Verse and Chorus Issues

As you hopefully know, verse lyrics are generally observational and descriptive of people, situations and circumstances — narrative in character — while chorus lyrics are more emotional and descriptive of feelings. You need to know that because sometimes a bad line of lyric is actually an otherwise good line, but either not emotional enough (if it’s a  bit of chorus lyric), or too emotional (if it’s a verse).

So that’s the first place to start. If you’ve got a verse line that seems over the top with feelings, find ways to tone it down, and changing it. And if a line in your chorus is too technical or dry, you need to find a new line that keeps taking your audience to a more emotional place.

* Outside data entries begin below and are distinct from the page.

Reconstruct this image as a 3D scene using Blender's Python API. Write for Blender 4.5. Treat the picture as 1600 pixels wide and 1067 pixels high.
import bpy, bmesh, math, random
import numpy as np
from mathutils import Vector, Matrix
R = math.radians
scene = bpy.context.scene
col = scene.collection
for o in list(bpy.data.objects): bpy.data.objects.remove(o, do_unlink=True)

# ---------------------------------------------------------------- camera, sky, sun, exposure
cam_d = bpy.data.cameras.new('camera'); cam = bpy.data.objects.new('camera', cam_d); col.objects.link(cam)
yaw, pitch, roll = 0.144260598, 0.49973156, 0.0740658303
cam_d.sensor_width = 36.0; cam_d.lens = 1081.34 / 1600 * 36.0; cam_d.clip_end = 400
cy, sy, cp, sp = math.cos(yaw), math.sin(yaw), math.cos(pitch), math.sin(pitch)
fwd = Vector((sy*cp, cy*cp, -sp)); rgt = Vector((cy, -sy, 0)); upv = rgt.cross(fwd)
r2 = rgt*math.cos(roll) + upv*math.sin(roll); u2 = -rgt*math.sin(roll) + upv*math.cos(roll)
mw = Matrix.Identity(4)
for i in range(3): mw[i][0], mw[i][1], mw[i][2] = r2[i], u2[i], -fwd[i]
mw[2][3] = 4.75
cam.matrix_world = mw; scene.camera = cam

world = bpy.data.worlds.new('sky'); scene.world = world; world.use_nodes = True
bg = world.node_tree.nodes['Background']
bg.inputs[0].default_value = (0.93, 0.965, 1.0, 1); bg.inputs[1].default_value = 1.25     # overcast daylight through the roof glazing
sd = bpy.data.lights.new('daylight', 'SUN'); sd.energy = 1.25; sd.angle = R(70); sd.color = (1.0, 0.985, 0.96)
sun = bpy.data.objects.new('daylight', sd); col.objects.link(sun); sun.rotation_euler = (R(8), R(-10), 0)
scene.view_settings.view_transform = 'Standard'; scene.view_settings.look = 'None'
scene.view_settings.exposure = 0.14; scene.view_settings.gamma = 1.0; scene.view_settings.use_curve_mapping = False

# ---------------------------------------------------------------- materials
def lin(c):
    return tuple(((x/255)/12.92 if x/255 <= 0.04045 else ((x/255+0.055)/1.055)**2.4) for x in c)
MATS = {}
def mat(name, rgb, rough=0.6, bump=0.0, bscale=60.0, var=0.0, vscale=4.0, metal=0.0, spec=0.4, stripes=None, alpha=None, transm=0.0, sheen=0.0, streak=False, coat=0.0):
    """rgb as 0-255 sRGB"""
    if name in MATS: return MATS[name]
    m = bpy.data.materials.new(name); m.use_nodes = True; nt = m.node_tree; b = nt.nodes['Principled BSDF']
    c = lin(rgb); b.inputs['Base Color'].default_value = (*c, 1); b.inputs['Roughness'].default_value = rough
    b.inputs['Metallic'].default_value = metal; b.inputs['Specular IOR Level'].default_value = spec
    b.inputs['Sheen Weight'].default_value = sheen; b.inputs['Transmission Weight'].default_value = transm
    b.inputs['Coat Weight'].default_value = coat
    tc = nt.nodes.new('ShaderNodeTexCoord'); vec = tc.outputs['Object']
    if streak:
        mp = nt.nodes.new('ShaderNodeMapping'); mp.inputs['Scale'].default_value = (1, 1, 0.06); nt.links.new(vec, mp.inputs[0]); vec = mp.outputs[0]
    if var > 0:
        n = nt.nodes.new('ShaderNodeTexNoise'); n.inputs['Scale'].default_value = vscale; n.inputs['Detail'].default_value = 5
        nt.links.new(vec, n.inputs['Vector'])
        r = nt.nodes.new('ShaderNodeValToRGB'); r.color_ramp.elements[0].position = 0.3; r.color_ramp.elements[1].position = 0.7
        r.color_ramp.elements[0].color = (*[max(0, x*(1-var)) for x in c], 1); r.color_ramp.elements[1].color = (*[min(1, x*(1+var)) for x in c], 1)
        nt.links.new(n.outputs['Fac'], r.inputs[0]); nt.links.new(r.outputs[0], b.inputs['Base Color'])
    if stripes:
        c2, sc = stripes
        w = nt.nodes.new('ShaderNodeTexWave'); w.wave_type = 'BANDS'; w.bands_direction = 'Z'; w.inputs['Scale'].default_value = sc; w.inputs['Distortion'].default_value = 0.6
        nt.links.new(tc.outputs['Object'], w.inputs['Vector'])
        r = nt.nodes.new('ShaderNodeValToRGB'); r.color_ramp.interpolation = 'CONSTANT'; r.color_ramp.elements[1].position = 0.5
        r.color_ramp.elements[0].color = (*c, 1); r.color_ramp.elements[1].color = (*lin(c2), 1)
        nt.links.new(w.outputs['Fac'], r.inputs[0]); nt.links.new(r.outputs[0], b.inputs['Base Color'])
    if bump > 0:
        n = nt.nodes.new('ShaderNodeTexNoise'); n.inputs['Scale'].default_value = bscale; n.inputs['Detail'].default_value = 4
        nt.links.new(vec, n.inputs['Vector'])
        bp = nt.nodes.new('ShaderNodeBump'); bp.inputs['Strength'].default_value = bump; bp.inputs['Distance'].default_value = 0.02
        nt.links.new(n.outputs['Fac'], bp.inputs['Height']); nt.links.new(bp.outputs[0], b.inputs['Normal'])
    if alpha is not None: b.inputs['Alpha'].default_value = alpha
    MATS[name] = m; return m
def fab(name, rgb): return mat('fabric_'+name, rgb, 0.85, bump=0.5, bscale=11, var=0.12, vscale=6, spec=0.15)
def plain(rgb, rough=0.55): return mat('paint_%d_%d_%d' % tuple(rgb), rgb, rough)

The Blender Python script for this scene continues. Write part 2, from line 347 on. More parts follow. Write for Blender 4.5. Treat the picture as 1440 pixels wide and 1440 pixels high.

Other problems? It might be that you’ve overused some trite lyrical clichés, or perhaps one particular line, for some unidentifiable reason, just doesn’t work. No matter what the reason, you’ll often find that fixing that one line makes the rest of the lyric sound better.

Rewording Exercises

Once you’ve found the line or two you think needs to change, here’s what you can do:

  1. Write down the actual line(s) that you chose.
  2. Underneath that line, write the basic meaning of what you were trying to say.
  3. Start writing new lines that convey the same basic meaning.

The more lines you can write, the better. You may find that the one you finally choose might be a combination of different lines that you came up with.

Many of the world’s best songwriters do this. They know they need to write a verse, so they actually write many potential verses and then choose the one that works best.

In any case, what this kind of rewording exercise shows you, hopefully, is that most of the time the solution to a weak lyric is not to toss the whole section out, but to focus in on that one particular line that is the true offender.